How Does Controllability Emerge In Language Models During Pretraining?
This work addresses the challenge of predicting effective interventions for controlling language model outputs, which is incremental but provides insights for researchers and practitioners in AI alignment and interpretability.
The paper tackled the problem of understanding when and how controllability emerges in language models during pretraining, finding that linear steerability for concepts like emotion emerges at intermediate training stages and that closely related concepts become steerable at distinct stages.

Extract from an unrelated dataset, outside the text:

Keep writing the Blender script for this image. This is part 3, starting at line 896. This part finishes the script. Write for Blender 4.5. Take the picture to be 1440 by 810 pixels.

Language models can be steered by modifying their internal representations to control concepts such as emotion, style, or truthfulness in generation. However, the conditions for an effective intervention remain unclear and are often validated through heuristics and trial-and-error. To fill this gap, we demonstrate that intervention efficacy, measured by linear steerability (i.e., the ability to adjust output via linear transformations of hidden states), emerges during intermediate stages of training. Moreover, even closely related concepts (e.g., anger and sadness) exhibit steerability emergence at distinct stages of training. To better interpret the dynamics of steerability during training, we adapt existing intervention techniques into a unified framework, referred to as the "Intervention Detector" (ID), which is designed to reveal how linear steerability evolves over the course of training through hidden state and representation analysis. ID reveals that concepts become increasingly linearly separable in the hidden space as training progresses, which strongly correlates with the emergence of linear steerability. We further introduce ID-based metrics, such as heatmaps, entropy trends, and cosine similarity, to help interpret how linear steerability evolves throughout training. In addition, we apply ID across different model families to ensure the generality of our findings on steerability dynamics.